Snow and cakes


It’s been snowing almost continuously all day. Just beyond the house gardens a fairly inconspicuous little machine like a small tractor with tank treads pulling a long trailer has continued driving slowly up and down what has become a tree graveyard. Its attachment, like a metal hand with many adjustable prongs, once the tractor has stopped, can open and grip several tree trunks and deftly swing them onto the trailer.  When the tractor is moving slowly and the metal hand is not clamping and lifting trees, it swings innocuously at the end of the trailer. 




I’m sorry for the driver, out in this weather. I am more sorry for the trees, whose presence and shelter I took for granted, and for the birds who lived in them. I put bird food out several times today. These birds, my regulars, live in the large and sprawling hedge in my front garden. Perhaps they will be cosy enough there, the snow and hedge branches forming a kind of igloo.




*
We humans are great story makers. We create stories or narrative tales out of – let’s say perceptual material. The creative substance being the imaginative faculty, that seems to arise in the mind, working with a mixture of sense perceptions and memory. We fashion stories out of our lives, from a journey to a destination, to a visit to a friend, whatever happens, we have the capacity to shape raw material into a story.

From a young age don’t we love to listen to stories or read them? I think that creating stories of our lives we engage that higher perceptual faculty or consciousness. I remember the first time I experienced that I was about 7 or maybe 8 years old walking on my own one morning beside cliffs and sea, during the summer holidays, going into the small town to buy rolls for breakfast for the family. Feeling a sense of joy in the early morning and my surroundings I discovered that there was also an observer present, which was also myself, describing what was happening at the same time as I was living it. 



I’m not sure what links these lovely edible creations with the snow and the logs and the tree-collecting machine other than contiguity in time. The hedge branches laden with snow lean over the garden, the snow piles up on the path and I wonder how I will get to the bus stop tomorrow. Beauty in nature and beauty in creation. These cakes came all the way from Poland, (thank you so much J!) so carefully packed that only one of them was broken, the little rocking horse on the bottom left 



 I guess the snow won’t last long and the cakes certainly won’t.

 

Comments

So sorry to hear about the trees and wildlife evictions.It's an ill wind as they say so I guess you will be compensated with a good view of sunrise.Change in one fell swoop! The cakes are beautiful and very creative.
Rubyxx
Anonymous said…
Hi Morelle, enjoyed the contrasts in this post – your B&W snowscapes juxtaposed with those sinfully tempting Polish cakes. Sorry you’ve lost those trees; just glad your wee birds have a cosy home in your front hedge. Most of all, though, I like your ruminations on storytelling, the way we draw on experience to create with imagination. Your childhood realisation, walking beside cliffs and sea, that you were observing life whilst living it, already exercising your powers of description, reminds me of Wilfred Owen’s realisation of his poetic vocation aged 10, climbing Larkton Hill whilst on holiday with his mum in Cheshire.

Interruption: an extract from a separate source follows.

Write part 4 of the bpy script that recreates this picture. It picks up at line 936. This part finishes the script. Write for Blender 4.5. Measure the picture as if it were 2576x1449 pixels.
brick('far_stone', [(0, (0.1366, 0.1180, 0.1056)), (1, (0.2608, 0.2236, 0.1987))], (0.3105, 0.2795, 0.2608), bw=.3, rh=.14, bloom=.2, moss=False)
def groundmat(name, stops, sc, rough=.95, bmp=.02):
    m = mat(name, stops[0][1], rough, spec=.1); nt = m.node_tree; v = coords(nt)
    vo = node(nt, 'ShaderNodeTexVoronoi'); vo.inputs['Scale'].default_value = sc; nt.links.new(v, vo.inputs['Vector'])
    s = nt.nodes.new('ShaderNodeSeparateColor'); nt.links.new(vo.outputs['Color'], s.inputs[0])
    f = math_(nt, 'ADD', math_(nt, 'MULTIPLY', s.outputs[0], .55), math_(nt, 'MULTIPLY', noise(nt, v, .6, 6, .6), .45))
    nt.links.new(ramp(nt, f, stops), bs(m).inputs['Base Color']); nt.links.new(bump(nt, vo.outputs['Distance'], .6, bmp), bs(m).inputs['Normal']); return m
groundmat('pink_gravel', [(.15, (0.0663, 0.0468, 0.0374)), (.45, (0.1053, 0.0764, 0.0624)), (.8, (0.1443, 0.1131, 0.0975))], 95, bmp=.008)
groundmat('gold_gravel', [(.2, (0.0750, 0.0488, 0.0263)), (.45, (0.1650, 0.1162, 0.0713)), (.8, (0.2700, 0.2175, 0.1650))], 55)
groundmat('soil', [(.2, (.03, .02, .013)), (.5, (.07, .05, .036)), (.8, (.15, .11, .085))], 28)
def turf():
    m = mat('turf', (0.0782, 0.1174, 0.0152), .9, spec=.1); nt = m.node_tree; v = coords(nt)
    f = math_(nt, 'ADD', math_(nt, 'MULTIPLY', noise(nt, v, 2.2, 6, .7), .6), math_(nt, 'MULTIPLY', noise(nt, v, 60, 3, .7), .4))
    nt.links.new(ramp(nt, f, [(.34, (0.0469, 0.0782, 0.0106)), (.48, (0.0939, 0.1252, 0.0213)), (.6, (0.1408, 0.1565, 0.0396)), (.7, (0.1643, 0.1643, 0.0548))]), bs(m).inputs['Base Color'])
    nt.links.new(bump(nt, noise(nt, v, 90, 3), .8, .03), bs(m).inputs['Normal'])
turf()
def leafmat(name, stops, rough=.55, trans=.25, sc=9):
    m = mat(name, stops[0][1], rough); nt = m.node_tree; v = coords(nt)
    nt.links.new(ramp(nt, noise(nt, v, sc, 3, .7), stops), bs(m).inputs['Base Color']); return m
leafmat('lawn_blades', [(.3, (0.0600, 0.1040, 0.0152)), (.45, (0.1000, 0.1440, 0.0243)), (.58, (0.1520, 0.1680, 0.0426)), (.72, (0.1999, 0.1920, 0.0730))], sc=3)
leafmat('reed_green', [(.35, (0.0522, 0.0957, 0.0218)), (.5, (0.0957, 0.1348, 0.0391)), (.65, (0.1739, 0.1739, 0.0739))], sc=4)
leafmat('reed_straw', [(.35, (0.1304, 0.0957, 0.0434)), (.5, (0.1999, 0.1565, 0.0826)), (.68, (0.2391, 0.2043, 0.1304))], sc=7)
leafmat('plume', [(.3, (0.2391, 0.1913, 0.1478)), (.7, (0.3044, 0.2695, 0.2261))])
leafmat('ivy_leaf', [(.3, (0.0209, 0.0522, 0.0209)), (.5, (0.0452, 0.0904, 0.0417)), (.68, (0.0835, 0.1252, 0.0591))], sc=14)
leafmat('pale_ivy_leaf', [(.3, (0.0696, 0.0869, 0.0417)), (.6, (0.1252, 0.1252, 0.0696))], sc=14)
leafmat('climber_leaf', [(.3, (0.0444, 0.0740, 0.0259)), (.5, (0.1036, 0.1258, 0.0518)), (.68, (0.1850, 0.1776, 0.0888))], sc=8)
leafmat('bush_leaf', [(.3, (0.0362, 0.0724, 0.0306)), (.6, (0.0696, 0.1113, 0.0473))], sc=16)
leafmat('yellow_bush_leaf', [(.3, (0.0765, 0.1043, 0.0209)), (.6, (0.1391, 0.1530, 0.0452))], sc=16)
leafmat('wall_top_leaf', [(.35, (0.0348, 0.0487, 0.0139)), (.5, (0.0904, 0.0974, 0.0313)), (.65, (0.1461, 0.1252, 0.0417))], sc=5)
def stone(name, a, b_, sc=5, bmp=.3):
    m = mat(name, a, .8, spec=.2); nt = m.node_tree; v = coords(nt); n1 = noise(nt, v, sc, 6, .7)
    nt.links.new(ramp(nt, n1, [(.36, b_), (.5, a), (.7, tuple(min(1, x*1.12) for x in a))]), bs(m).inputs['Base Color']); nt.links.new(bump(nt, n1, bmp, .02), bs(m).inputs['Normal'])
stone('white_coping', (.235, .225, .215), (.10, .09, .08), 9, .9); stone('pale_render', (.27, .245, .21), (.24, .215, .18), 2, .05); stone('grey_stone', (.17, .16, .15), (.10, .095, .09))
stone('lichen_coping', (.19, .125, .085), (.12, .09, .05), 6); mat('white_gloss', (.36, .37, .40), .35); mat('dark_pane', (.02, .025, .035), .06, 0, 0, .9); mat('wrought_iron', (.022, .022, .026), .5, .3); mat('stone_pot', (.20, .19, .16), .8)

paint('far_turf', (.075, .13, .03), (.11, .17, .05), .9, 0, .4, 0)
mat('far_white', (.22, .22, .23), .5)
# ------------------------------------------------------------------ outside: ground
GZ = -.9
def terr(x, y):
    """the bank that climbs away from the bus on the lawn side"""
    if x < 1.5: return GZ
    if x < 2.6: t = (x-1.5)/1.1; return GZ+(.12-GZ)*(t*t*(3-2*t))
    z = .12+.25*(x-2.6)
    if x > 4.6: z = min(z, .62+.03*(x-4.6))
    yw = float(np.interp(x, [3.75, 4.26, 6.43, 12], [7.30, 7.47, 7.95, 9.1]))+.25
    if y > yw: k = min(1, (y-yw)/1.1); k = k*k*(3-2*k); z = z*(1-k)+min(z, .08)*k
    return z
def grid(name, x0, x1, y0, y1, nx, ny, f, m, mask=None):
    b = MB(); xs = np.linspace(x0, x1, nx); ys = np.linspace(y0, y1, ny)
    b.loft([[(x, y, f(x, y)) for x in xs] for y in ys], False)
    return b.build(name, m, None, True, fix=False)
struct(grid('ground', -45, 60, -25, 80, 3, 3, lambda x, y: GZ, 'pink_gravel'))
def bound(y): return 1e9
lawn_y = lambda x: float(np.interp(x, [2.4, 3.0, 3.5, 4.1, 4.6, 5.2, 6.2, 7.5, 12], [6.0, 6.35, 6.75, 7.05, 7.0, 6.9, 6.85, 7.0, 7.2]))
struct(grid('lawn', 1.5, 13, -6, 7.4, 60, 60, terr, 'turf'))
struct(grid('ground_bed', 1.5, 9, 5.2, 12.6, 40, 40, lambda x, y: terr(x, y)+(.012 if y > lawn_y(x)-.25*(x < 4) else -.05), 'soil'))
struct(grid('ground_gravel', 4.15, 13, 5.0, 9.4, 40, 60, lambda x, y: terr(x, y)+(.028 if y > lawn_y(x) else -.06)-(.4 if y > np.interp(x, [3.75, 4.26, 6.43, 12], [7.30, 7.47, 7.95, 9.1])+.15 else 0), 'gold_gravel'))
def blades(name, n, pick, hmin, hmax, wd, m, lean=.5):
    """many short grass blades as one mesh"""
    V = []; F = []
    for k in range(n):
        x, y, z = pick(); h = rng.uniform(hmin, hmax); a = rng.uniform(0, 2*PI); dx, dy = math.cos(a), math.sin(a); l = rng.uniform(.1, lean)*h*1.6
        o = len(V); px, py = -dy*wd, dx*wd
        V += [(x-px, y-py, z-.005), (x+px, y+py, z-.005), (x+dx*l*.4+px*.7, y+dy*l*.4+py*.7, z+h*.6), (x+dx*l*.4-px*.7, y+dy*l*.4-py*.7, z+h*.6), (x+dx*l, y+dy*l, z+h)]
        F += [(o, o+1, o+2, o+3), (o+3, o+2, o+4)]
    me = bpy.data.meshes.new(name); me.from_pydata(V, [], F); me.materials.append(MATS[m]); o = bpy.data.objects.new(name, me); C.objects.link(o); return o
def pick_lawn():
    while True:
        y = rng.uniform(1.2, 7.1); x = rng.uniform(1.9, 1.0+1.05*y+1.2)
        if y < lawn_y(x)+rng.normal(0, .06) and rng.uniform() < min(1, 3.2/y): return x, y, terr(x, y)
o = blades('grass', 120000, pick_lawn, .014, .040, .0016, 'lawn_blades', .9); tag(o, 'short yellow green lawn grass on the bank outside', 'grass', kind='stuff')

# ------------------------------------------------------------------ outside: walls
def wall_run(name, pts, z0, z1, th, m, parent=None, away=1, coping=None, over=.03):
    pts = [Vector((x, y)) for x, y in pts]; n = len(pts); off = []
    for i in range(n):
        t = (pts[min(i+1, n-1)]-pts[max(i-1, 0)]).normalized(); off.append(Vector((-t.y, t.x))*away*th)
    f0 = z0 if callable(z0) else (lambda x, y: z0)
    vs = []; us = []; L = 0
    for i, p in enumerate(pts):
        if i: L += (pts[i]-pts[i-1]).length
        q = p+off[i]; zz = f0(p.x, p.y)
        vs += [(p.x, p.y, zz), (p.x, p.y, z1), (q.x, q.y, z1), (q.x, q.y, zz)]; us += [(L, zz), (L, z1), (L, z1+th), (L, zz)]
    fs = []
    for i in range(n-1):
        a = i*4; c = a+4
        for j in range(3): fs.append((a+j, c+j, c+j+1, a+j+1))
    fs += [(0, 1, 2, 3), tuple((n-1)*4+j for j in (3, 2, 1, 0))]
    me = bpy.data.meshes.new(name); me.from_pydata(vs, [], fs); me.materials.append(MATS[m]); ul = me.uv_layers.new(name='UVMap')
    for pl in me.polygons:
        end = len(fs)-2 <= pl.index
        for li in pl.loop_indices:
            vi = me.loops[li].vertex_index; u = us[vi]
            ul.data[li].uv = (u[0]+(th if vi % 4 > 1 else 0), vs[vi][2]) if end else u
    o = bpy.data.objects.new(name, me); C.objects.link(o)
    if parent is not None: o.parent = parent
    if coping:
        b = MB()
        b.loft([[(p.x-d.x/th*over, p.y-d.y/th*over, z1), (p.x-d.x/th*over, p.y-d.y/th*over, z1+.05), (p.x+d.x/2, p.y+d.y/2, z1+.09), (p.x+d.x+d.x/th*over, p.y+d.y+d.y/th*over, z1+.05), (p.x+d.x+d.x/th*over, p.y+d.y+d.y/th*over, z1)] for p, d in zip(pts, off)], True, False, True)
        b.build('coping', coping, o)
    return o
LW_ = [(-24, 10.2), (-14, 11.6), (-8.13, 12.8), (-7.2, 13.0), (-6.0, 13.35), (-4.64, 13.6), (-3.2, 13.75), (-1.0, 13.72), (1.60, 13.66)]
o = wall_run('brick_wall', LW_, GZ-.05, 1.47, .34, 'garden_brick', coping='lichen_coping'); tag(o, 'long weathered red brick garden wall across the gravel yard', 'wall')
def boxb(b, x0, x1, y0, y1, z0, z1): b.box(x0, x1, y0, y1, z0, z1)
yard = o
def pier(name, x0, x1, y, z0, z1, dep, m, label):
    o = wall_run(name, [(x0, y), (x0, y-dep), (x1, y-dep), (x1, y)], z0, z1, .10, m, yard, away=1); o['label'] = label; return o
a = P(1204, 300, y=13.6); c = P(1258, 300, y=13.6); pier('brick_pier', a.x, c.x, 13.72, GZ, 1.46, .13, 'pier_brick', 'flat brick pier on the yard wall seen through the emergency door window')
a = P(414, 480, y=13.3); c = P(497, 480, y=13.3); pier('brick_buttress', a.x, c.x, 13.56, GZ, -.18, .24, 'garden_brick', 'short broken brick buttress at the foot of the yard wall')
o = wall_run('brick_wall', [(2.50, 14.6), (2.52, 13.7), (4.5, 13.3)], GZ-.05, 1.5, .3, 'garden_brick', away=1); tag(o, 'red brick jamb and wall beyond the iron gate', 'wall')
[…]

Take care in the snow. Maureen and I look forward to seeing you in May.

My very best,

Paul
dritanje said…
Ruby - the snow has almost all gone now and the view is quite dramatic. Friends at the bottom of the hill have reported an increased number of bemused looking crows hanging out in their trees.
Mxx
dritanje said…
Hi Paul, I like your description - the 'sinfully tempting' cakes, especially as I know you are partial to cakes! I didn't know that Wilfred Owen had a realisation of his poetic vocation in Cheshire - but delighted to know that. I started writing stories when I was 8 and I knew that's what I wanted to do from that age. These stories have not survived but it might have been interesting to read them, from the perspective of decades later.
Yes, it will be great to see you 2 in May!!
Till then, may the force be with you
Morelle
Anonymous said…
The squirrel (upper left corner) lost its tail, so it's hard to recognise it's a sqirrel actually :)
dritanje said…
Ah thank you dear anonymous, now you mention it, the squirrel is indeed tail-less or ohne Schwanz, but I saw it as a small plump animal perhaps a sitting up mouse, with a beautifully decorated body. Vielen dank fur diese schone Kuchchen:)
Anonymous said…
Cała przyjemność po naszej stronie :)
Can be a hamster, or - if you put it on its paws - a turtle :)
Oh I am so sorry about the trees, I can't imagine what its like without them, have you got any sort of tree left?
Beautiful photos though, lovely snow! I hope you have been keeping warm! One day spring will start to appear.. although the snowdrops here are already shooting up their green leaves.
Look forward to seeing you my dear when you are next about here!
xxxx
dritanje said…
thanks 3 sea horses, it is strange without the trees, but new ones will be planted and there is a lot more light. Today is the coldest ever but the birds are singing away.